Most recurring revenue companies—well, most companies in general—scale their businesses by acquiring new customers directly. After all, selling directly to the businesses and customers that use your products or services seems like a natural and obvious choice.

This strategy comes with some major downsides, though: high customer acquisition costs and overall difficulties with scaling the overall business to meet the needs of a larger customer base. How do you grow your business without letting costs run out of control?

Adopting new business models

It’s no wonder we’ve observed more companies (and subscription companies, in particular) choose to scale their businesses by selling through different channels or adopting interesting new business models.

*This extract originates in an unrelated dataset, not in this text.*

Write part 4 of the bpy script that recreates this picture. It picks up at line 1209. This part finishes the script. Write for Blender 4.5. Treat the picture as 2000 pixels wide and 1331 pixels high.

For example, WineDirect sells to resellers: its B2B SaaS platform helps wineries easily manage all aspects of their direct-to-consumer wine delivery business. Pipedrive, another B2B SaaS company in a totally different industry, sells both to businesses directly and through IT solution providers. Finally, Adentro (formerly known as Zenreach) sells its Wi-Fi-powered marketing solutions to retailers and restaurants, whether to a single location or to entire chains.

These subscription model companies, and others like them, all face a similar set of challenges. Because they sell to resellers or into hierarchical organizations with many subsidiaries and/or locations, they have to deal with complex billing scenarios stemming from invoice complications. These organizations also find reporting on performance exceedingly difficult (because of how complicated the parent/child relationships can be). Moreover, because of the friction added to the billing process, these companies face high processing costs.

Invoice Rollup: how it works

To make invoicing easier for subscription model companies that sell to resellers or hierarchical corporate entities, Recurly is introducing Invoice Rollup as an addition to our Account Hierarchy feature. Invoice Rollup makes it much easier for companies to consolidate line items from multiple accounts in an account hierarchy, and bill them to the parent account, in a single invoice. 

It’s helpful to run through an example to understand how all of this works. Say you sell order management software on a recurring basis to a nationwide chain (McDonald’s, for instance). Some McDonald’s locations might be independent franchises, so you invoice those franchise locations directly. Other locations might be owned by McDonald’s Corporate, so you invoice McDonald’s Corporate and add line items for each location that uses your software. Yet another set of locations might be owned by a separate management company that you’d like to invoice separately from McDonald’s Corporate. 

With Invoice Rollup, you have complete flexibility over how you invoice. All of the scenarios mentioned above are possible. Even for the locations owned by McDonald’s Corporate, you can choose whether or not the invoice you send to McDonald’s Corporate includes separate line items for each location or not. The choice is entirely yours—whatever makes most sense for your business and your customers.

Now that you don’t have to invoice every single location separately, the number of invoices you have to send out is reduced, meaning less paperwork for you (and your customers) to handle. Plus, fewer invoices means fewer transactions and lower processing costs. And because your hierarchical structures are clearly organized, reporting becomes a lot simpler as well.

Going deeper

This Account Hierarchy with Invoice Rollup functionality becomes even more interesting when you consider other complexities and elements of selling, such as coupons, discounts, credits, and taxes.

Want to apply discounts to only a certain set of customers? Easy. Continuing the earlier example, if you’re trying to gain the business of a brand new location that just joined the McDonald’s Corporate family, you could run a promotion just for that location and have the location’s reduced pricing accurately reflected on the invoice. Or, if you’d like to issue a credit to a number of child locations under the management company due to a service-related hiccup that affected those locations, you can do that. If the child bills to the parent, the credit will go to the parent and will be applied to the entire invoice.

Taxes are a complicated beast, but Invoice Rollup makes taxes easier to tame. If you want to tax one child entity (say, a location based in California) differently from another child entity based in New York, you can do that knowing that the taxes will be accurately reflected on the invoice issued to the parent.

Wrap-up

How do you know if Invoice Rollup is right for you?

Take a look at your business model today, or where you want to take it in the future. As we mentioned earlier, using a reseller model or selling into hierarchical organizations can be a powerful way to scale your subscription business without taking on extremely high acquisition costs. With Account Hierarchy + Invoice Rollup, adopting these subscription business models is easier than ever.